Account Management. Opposition to using ISF data for other enforcement purposes is not universal within the import industry. Nike Inc., for example, sees a potential benefit to using ISF data for targeting shipments that may contain counterfeit or unsafe goods, Jeff Whalen, the company's assistant general counsel for customs and international trade, said during the August meeting of the Commercial Operations Advisory Committee that advises the Department of Homeland Security.

      'It does not matter whether CBP uses this information alone or in connection with other information that they might have,' he elaborated afterwards. 'If CBP can target non-compliant shipments earlier and more accurately, we think that will result in better intellectual property right enforcement and less disruption for compliant importers.'

      Whalen drew a distinction between using the ISF data as a targeting tool to identify substantive violations of customs laws and a way to trip up companies for administrative mistakes absent some other violation. ISF data alone should not be the basis for issuing penalties, he said.

      CBP officials have stressed that they only intend to penalize companies for gross or recurring errors, not minor technical violations of the ISF regulation.

      Customs' ability to analyze multiple sources of information about a company also fits within the gradual evolution towards account-based management, in which the agency looks at an import account's overall risk related to compliance, safety and security rather than monitoring the compliance of each import transaction.

      Many large importers also favor account management to oversee their overall compliance with recordkeeping, classification, valuation, product safety, security and other government requirements.

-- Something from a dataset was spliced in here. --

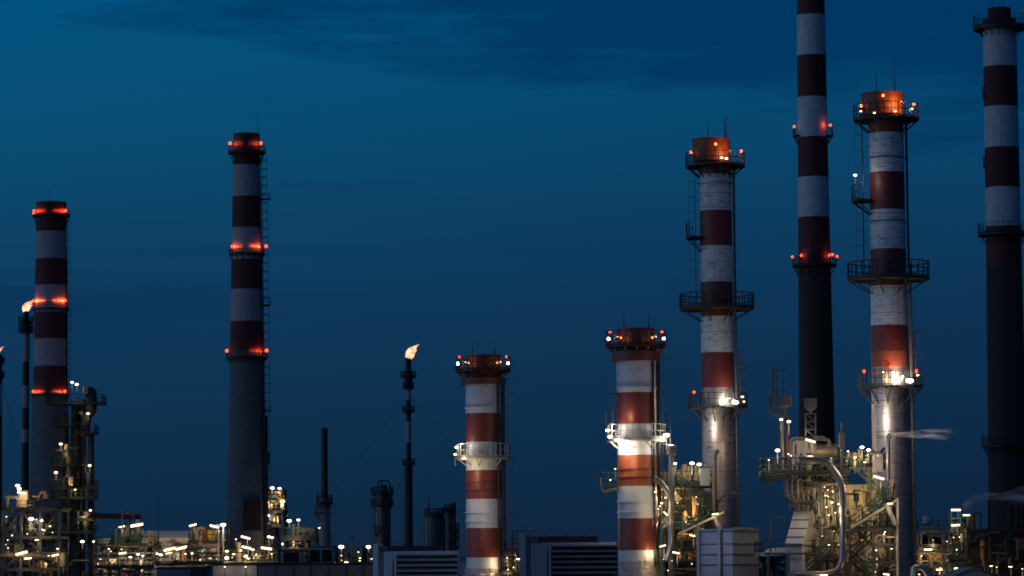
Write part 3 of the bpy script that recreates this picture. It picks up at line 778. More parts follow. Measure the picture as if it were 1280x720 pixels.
b.tube([P(477, 615, 600), P(477, 604, 600)], .2, 8); b.tube([P(482, 615, 600), P(481, 606, 600)], .3, 8); b.build('hooped_pipe', 'dark_steel', root)
root, c, dz, k = column('wide dark column behind louvred intake house, right of the middle flare', 543, 610, [(641, 21, 0), (690, 22, 0)], [(644, 10, 12.5)], tops=1)
rod(root, (c.x - 1, c.y, dz(641)), 2.6, r=.2, name='vent_pipe')
root, c, dz, k = column('narrow dark column with stacked side landings, left of shorter striped stack', 562, 615, [(635, 9, 0), (690, 9.5, 0)], [(639, 4, 7), (662, 4, 12, -60, 60), (672, 4, 12, -60, 60), (683, 4, 12, -60, 60)], tops=1)

# ================================================================== LEFT COLUMN TOWER
root, c, dz, k = column('dark tall column with lit decks and thick hooked pipe, before far left chimney', 95, 560,
    [(502, 13, 0), (560, 14, 0), (640, 17, 0)], [], ('dark_steel', 'dark_steel'), 0, 0, 0, None)
for (x, y0, y1, w_, m_) in ((81, 520, 720, 8, 'dark_steel'), (114, 545, 720, 8, 'dark_steel'), (105, 500, 720, 5, 'soot_steel')):
    vessel(root, x, y0, y1, 559, w_, m_, 'side_column')
for (x0, x1, y) in ((58, 128, 503), (66, 92, 530), (93, 118, 540), (65, 92, 581), (62, 92, 609), (106, 118, 609), (62, 118, 622), (92, 116, 649), (60, 116, 665)):
    deck(root, x0, x1, y, 555, 561, h=1.25, th=.3, r=.06, rm='dark_steel' if y < 560 else 'dark_green')
pipe(root, [(106, 492, 556), (115, 488, 556), (115, 514, 556), (108, 520, 556), (106, 545, 556)], .8, 'dark_steel', 1.6, n=14)
pipe(root, [(106, 492, 555), (106, 483, 555)], .25, 'cream_casing'); pipe(root, [(109, 492, 555), (109, 484, 555)], .25, 'cream_casing')
pipe(root, [(100, 515, 556), (106, 520, 556), (110, 517, 556)], .35, 'insulated_pipe', .5)
for (x, y0, y1, w_) in ((83, 556, 572, 5), (89, 597, 614, 6), (107, 641, 657, 6), (98, 640, 655, 3), (85, 572, 580, 6)):
    vessel(root, x, y0, y1, 555.5, w_, 'cream_casing')
clutter(root, 63, 118, 560, 718, 554, 558, 34, 4, mats=('dark_steel', 'grey_steel', 'dark_green', 'insulated_pipe'), rmax=.2, vert=.55)
lamps(root, [(90, 478, 556, 'white', 60, .9), (96, 480.5, 556, 'white', 60, 1.0), (110, 517, 554.5, 'flood', 90, .9), (76, 555, 555, 'flood', 160, 1.0), (70, 590.5, 555, 'flood', 160, 1.0),
    (112, 582, 555, 'flood', 120, 1.0), (113, 638, 555, 'flood', 120, .8), (103, 677, 553, 'white', 140, 1.1), (117, 677, 553, 'flood', 30, .7), (94, 612, 554.5, 'flood', 70, .6)])
for (x, y, w_) in ((83, 562, 90), (89, 603, 110), (105, 647, 110), (92, 510, 60)): light(root, P(x, y, 553.5), w_ * 1.1, WARM, .2)  # added fill between the decks, without fixtures

# ================================================================== LEFT PROCESS UNIT
c0 = base(38, 540); root = thing('process_unit', (c0.x, c0.y, 0), 'pale braced steel frame at bottom left corner, crammed with lit vessels and pipes', 'process unit')
frame(root, 3, 74, (637, 672, 692, 712), 536, 546, 3, 'grey_steel', .40, ((0, 0, 1), (1, 0, -1), (2, 0, 1), (0, 2, 1)))
deck(root, 0, 78, 635.5, 536, 547, m='dark_steel', rm='dark_green', r=.06); deck(root, 30, 76, 665, 537, 546, r=.06)
deck(root, 0, 76, 696, 536.5, 546, r=.06)
b = MB(); a_ = P(30, 624, 541); b.box(a_, 11 * mpp(540), 2.4, 21 * mpp(540)); b.build('equipment_cabinet', 'cream_casing', root)
vessel(root, 24, 681, 700, 538, 13, 'cream_casing'); vessel(root, 39, 655, 668, 540, 6, 'cream_casing'); vessel(root, 79.5, 692, 708, 536, 8, 'cream_casing'); vessel(root, 50, 704, 716, 538, 16, 'ochre_tank'); vessel(root, 9, 680, 690, 539, 5, 'cream_casing')
pipe(root, [(6, 622, 540), (22, 622, 540), (22, 634, 540)], .3, bend=.5); pipe(root, [(9, 622, 540), (9, 635, 540)], .35); pipe(root, [(0, 695, 535.5), (40, 694, 535.5), (72, 700, 535.5)], .35); pipe(root, [(36, 698, 535), (72, 698, 535)], .2, 'rust')
rod(root, P(6, 622, 540), 1.5); rod(root, P(12, 622, 541), 2.2)
clutter(root, 1, 76, 640, 718, 537, 546, 105, 11, rmax=.22, mats=('dark_steel', 'dark_green', 'grey_steel', 'insulated_pipe', 'dark_steel'))
clutter(root, 1, 60, 618, 636, 538, 544, 12, 12, rmax=.25)
lamps(root, [(22, 607, 539, 'white', 160, 1.3), (24, 611, 538.5, 'white', 120, 1.2), (27, 616, 537, 'tube', 260, 1.1, -8), (39, 648.5, 535, 'white', 260, 1.4), (52, 651, 535, 'flood', 130, .9), (54, 662.5, 535, 'tube', 100, .5, -20),
    (27, 691.5, 534, 'tube', 260, 1.5, 14), (69, 694, 534, 'tube', 220, .9, 12), (46, 675, 535, 'tube', 90, .5, 6), (35, 698, 534, 'tube', 90, .9, 4), (8, 646, 535, 'flood', 60, .4), (10, 685, 535, 'flood', 70, .4), (72, 686, 535, 'flood', 80, .6)])
for (x, y, w_) in ((30, 622, 250), (24, 688, 160), (79, 698, 120), (50, 708, 60), (38, 660, 120), (60, 705, 60)): light(root, P(x, y, 538), w_ * 1.1, WARM, .15)  # added fill inside the frame, without fixtures
glints(root, 3, 76, 645, 716, 535, 540, 16, 7)

# ================================================================== WAREHOUSE BEHIND
c0 = base(205, 720); root = thing('warehouse', (c0.x, c0.y, 0), 'long pale low building with small triangular gable, behind the left pipe rack', 'building')
xa, xb = P(120, 680, 720).x, P(300, 680, 720).x; zt, zm, zb_ = ZP(663, 720, 210), ZP(672, 720, 210), 0
b = MB(); b.box(((xa + xb) / 2, 735, zm / 2), xb - xa, 24, zm); b.build('wall', 'roof_sheet', root)
xr = P(176, 680, 720).x
b = MB(); b.hexa([(xr, 722.6, zm + .02), (xb, 722.6, zm + .02), (xb, 747, zm + .02), (xr, 747, zm + .02)], [(xr, 727, zt), (xb, 727, zt), (xb, 743, zt), (xr, 743, zt)]); b.build('roof', 'roof_sheet', root)
b = MB(); g0, g1, g2 = P(205, 679, 719), P(223, 679, 719), P(214, 672, 719)
b.add([(g0.x, 722.5, g0.z), (g1.x, 722.5, g1.z), (g2.x, 722.5, g2.z), (g0.x, 730, g0.z), (g1.x, 730, g1.z), (g2.x, 730, g2.z)], [(0, 1, 2), (1, 4, 5, 2), (0, 2, 5, 3), (3, 5, 4)]); b.build('gable', 'beige_wall', root)
b = MB(); b.box(((xa + xb) / 2, 722.85, ZP(683, 720, 210)), xb - xa, .3, .5); b.build('gutter', 'white_steel', root)
for x in (182, 200, 218, 236, 262): light(root, P(x, 669, 708), 900, WARM, 1)  # added lights to brighten the building, no lamps stand here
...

They tend to participate in voluntary partnership programs such as the ISA and the Customs-Trade Partnership Against Terrorism that reduce audits and inspections for those that demonstrate an ability to meet minimum Customs standards and self-correct problems. A holistic approach to risk management would measure compliance against the totality of their quality control processes so that a single technical violation doesn't necessarily trigger a penalty. And, it inevitably requires more overlap between functional areas in the agency and more sharing of data for multiple purposes, trade experts say.

      Under such a revamped CBP operating model, which is still in the blueprint stage, it is less unusual to envision the use of security programs for non-security purposes, Lobdell said.

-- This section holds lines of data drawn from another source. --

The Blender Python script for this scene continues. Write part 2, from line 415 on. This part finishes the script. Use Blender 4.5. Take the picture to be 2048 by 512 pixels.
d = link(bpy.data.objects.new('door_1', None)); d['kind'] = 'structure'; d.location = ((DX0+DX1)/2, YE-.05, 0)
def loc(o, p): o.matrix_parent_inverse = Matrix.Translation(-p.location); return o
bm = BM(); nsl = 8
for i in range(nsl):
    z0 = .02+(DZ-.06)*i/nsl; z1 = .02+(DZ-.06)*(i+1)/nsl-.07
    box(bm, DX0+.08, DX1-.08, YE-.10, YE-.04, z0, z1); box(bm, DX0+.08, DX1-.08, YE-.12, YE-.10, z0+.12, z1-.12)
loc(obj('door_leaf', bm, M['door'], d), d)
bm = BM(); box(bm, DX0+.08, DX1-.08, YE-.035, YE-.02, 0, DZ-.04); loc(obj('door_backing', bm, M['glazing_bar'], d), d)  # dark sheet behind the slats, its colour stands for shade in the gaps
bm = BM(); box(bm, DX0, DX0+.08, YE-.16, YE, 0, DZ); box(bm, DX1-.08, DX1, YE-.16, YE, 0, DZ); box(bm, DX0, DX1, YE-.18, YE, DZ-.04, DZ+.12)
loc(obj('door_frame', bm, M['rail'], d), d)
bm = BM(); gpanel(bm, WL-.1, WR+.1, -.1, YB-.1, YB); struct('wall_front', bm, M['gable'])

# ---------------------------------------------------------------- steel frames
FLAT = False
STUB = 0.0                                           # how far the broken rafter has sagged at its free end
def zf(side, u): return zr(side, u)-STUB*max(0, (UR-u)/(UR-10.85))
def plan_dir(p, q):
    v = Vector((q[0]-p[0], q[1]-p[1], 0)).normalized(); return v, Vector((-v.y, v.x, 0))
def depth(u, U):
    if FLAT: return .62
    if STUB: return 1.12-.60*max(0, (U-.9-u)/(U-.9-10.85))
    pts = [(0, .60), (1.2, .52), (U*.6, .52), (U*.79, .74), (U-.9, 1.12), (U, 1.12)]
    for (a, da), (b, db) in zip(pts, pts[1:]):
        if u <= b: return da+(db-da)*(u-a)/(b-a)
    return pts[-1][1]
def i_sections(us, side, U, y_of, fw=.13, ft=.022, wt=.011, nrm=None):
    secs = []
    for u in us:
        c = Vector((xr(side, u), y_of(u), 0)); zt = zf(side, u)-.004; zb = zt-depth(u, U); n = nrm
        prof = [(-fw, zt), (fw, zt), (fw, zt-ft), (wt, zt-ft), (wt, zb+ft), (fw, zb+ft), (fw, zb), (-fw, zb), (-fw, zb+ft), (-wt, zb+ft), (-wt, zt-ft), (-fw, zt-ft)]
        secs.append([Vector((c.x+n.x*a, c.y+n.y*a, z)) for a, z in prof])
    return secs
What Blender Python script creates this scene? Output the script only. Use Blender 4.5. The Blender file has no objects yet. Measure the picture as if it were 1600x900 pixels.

      The only way companies can ensure they aren't penalized for violations if CBP uses the ISF for compliance is to file what CBP calls a unified filing, Peterson said. The unified filing option allows importers to submit their customs entry early and append two extra data elements required by the ISF so that they don't have to file a similar document twice. Some companies have complete data early enough are submitting the entry in advance to meet the ISF requirement.

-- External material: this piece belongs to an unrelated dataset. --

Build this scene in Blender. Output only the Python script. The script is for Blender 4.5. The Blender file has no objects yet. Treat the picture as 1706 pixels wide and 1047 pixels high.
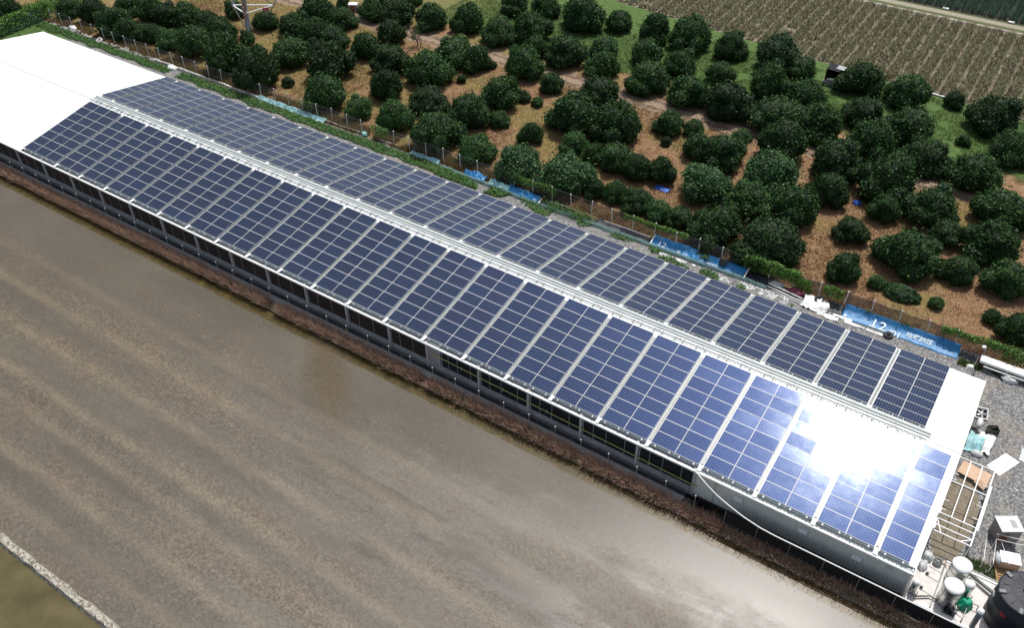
import bpy, math, random
import numpy as np
from mathutils import Vector, Matrix, noise
R_ = math.radians
sc = bpy.context.scene
col = sc.collection

# ------------------------------------------------------------------ camera
cd = bpy.data.cameras.new('camera'); cam = bpy.data.objects.new('camera', cd); col.objects.link(cam)
cd.sensor_width = 36.0; cd.lens = 31.076; cd.clip_start = 0.5; cd.clip_end = 1500
Rr = Vector((0.83116086, 0.55594248, -0.00997924)); Uu = Vector((-0.36076564, 0.5528451, 0.75113943)); Ff = Vector((-0.4231073, 0.62071753, -0.66006815))
m = Matrix((Rr, Uu, -Ff)).transposed().to_4x4(); m.translation = Vector((75.43, -35.452, 46.194))
cam.matrix_world = m
sc.camera = cam
# ------------------------------------------------------------------ light
SUN = Vector((-0.047, 0.457, 0.888)).normalized()
world = bpy.data.worlds.new('World'); sc.world = world; world.use_nodes = True
wn = world.node_tree.nodes; wl = world.node_tree.links
sky = wn.new('ShaderNodeTexSky'); sky.sky_type = 'NISHITA'; sky.sun_disc = False
sky.sun_elevation = math.asin(SUN.z); sky.sun_rotation = math.atan2(SUN.x, SUN.y)
sky.dust_density = 2.5; sky.air_density = 1.0; sky.altitude = 50
bg = wn['Background']; hz = wn.new('ShaderNodeHueSaturation'); hz.inputs['Saturation'].default_value = .62   # humid, milky summer sky
wl.new(sky.outputs[0], hz.inputs['Color']); wl.new(hz.outputs[0], bg.inputs[0]); bg.inputs[1].default_value = 0.13
sd = bpy.data.lights.new('sun', 'SUN'); sd.energy = 4.0; sd.angle = R_(0.55); sd.color = (1.0, 0.965, 0.91)
so = bpy.data.objects.new('sun', sd); col.objects.link(so); so.rotation_euler = SUN.to_track_quat('Z', 'Y').to_euler(); so.location = (40, 30, 80)
sc.view_settings.view_transform = 'Standard'; sc.view_settings.look = 'None'
sc.view_settings.exposure = 0.0; sc.view_settings.gamma = 1.0; sc.view_settings.use_curve_mapping = False

rng = np.random.default_rng(11); random.seed(5)

# ------------------------------------------------------------------ materials
class NT:
    def __init__(s, name):
        s.m = bpy.data.materials.new(name); s.m.use_nodes = True; s.t = s.m.node_tree; s.n = s.t.nodes; s.l = s.t.links
        s.b = s.n['Principled BSDF']; s.out = s.n['Material Output']; s._c = None
    def node(s, typ, **kw):
        n = s.n.new(typ)
        for k, v in kw.items():
            setattr(n, k, v)
        return n
    def set(s, sock, v):
        if hasattr(v, 'is_output') or isinstance(v, bpy.types.NodeSocket): s.l.new(v, sock)
        else: sock.default_value = v
    def co(s):
        if s._c is None: s._c = s.node('ShaderNodeNewGeometry').outputs['Position']
        return s._c
    def mapping(s, scale, vec=None, rot=(0, 0, 0)):
        n = s.node('ShaderNodeMapping'); s.l.new(vec or s.co(), n.inputs[0]); n.inputs['Scale'].default_value = scale; n.inputs['Rotation'].default_value = rot
        return n.outputs[0]
    def noise(s, scale, detail=4, rough=.55, vec=None, dist=0.0):
        n = s.node('ShaderNodeTexNoise'); s.l.new(vec or s.co(), n.inputs['Vector']); n.inputs['Scale'].default_value = scale
        n.inputs['Detail'].default_value = detail; n.inputs['Roughness'].default_value = rough; n.inputs['Distortion'].default_value = dist
        return n.outputs['Fac']
    def voro(s, scale, vec=None, feature='F1', out='Distance'):
        n = s.node('ShaderNodeTexVoronoi'); n.feature = feature; s.l.new(vec or s.co(), n.inputs['Vector']); n.inputs['Scale'].default_value = scale
        return n.outputs[out]
    def ramp(s, fac, stops, interp='LINEAR'):
        n = s.node('ShaderNodeValToRGB'); s.l.new(fac, n.inputs[0]); cr = n.color_ramp; cr.interpolation = interp
        while len(cr.elements) < len(stops): cr.elements.new(.5)
        for e, (p, c) in zip(cr.elements, stops):
            e.position = p; e.color = (c[0], c[1], c[2], 1) if len(c) == 3 else c
        return n.outputs[0]
    def mix(s, fac, a, b, blend='MIX'):
        n = s.node('ShaderNodeMix'); n.data_type = 'RGBA'; n.blend_type = blend
        s.set(n.inputs[0], fac)
        for i, v in ((6, a), (7, b)):
            if isinstance(v, tuple): v = (v[0], v[1], v[2], 1)
            s.set(n.inputs[i], v)
        return n.outputs[2]
    def math(s, op, a, b=0.0, clamp=False):
        n = s.node('ShaderNodeMath'); n.operation = op; n.use_clamp = clamp; s.set(n.inputs[0], a); s.set(n.inputs[1], b); return n.outputs[0]
    def mrange(s, v, a, b, c=0.0, d=1.0):
        n = s.node('ShaderNodeMapRange'); n.clamp = True; s.set(n.inputs[0], v)
        for i, x in enumerate((a, b, c, d)): n.inputs[i + 1].default_value = x
        return n.outputs[0]
    def sep(s, vec=None):
        n = s.node('ShaderNodeSeparateXYZ'); s.l.new(vec or s.co(), n.inputs[0]); return n.outputs
    def bump(s, h, strength=.5, dist=.05):
        n = s.node('ShaderNodeBump'); n.inputs['Strength'].default_value = strength; n.inputs['Distance'].default_value = dist
        s.l.new(h, n.inputs['Height']); s.l.new(n.outputs[0], s.b.inputs['Normal']); return n
    def base(s, c):
        s.set(s.b.inputs['Base Color'], (c[0], c[1], c[2], 1) if isinstance(c, tuple) else c); return s
    def r(s, v): s.set(s.b.inputs['Roughness'], v); return s
    def inp(s, k, v): s.set(s.b.inputs[k], v); return s

def simple(name, c, rough=.6, var=.25, scale=3.0, metal=0.0, bump=0.0, spec=None):
    n = NT(name)
    f = n.noise(scale, 5, .6)
    lo = tuple(x * (1 - var) for x in c); hi = tuple(min(1, x * (1 + var)) for x in c)
    n.base(n.ramp(f, [(.25, lo), (.75, hi)])); n.r(rough); n.inp('Metallic', metal)
    if spec is not None: n.inp('Specular IOR Level', spec)
    if bump: n.bump(n.noise(scale * 6, 4), bump, .02)
    return n.m

M = {}
M['white_roof'] = simple('white_painted_roof_sheet', (.80, .82, .82), .42, .04, .6)
M['white_trim'] = simple('white_trim', (.78, .80, .79), .45, .05, 2)
M['gutter'] = simple('gutter_metal', (.55, .58, .57), .4, .12, 4)
M['cladding'] = simple('pale_wall_cladding', (.72, .75, .69), .5, .08, 1.2)
M['steel'] = simple('galvanised_steel', (.42, .44, .45), .38, .2, 8, .6)
M['white_pipe'] = simple('white_pipe_plastic', (.8, .8, .78), .4, .05, 4)
M['concrete'] = simple('weathered_concrete', (.36, .36, .35), .85, .28, 1.4, bump=.4)
M['pad'] = simple('pale_concrete_pad', (.62, .59, .56), .8, .22, 1.6, bump=.3)
M['net_dark'] = simple('dark_brown_net', (.030, .020, .018), .9, .4, .5)
M['net_blue'] = simple('dark_blue_net', (.007, .009, .014), .9, .4, .5)
M['column'] = simple('grey_painted_column', (.46, .47, .46), .5, .1, 3)
M['door_grey'] = simple('grey_door_sheet', (.36, .33, .32), .6, .15, 2)
M['yellow'] = simple('faded_yellow_pipe', (.50, .52, .16), .5, .2, 3)
M['rubber'] = simple('black_rubber', (.02, .02, .021), .7, .3, 8)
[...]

      Unified filings are not widely used so far because of uncertainty on how to use them and the lack of software to automate the filing. Companies instead have focused on less complex implementation tasks as they prepare for the upcoming enforcement deadline.

      A unified filing would allow importers to amend the ISF without conflicting with information listed on the entry, but Peterson said she would hesitate using the unified entry until its scope is better understood.

      Integration Point is recommending as a best practice that its customers compare everything on the entry with the '10+2' filing, said Melissa Irmen, vice president for products and strategy. One way to do that, she said, is to pick a random sample of ISFs to compare with the entry, purchase orders or invoices.

      The company also has an automated module that can quickly match every ISF to the other documents and make sure the data stayed the same.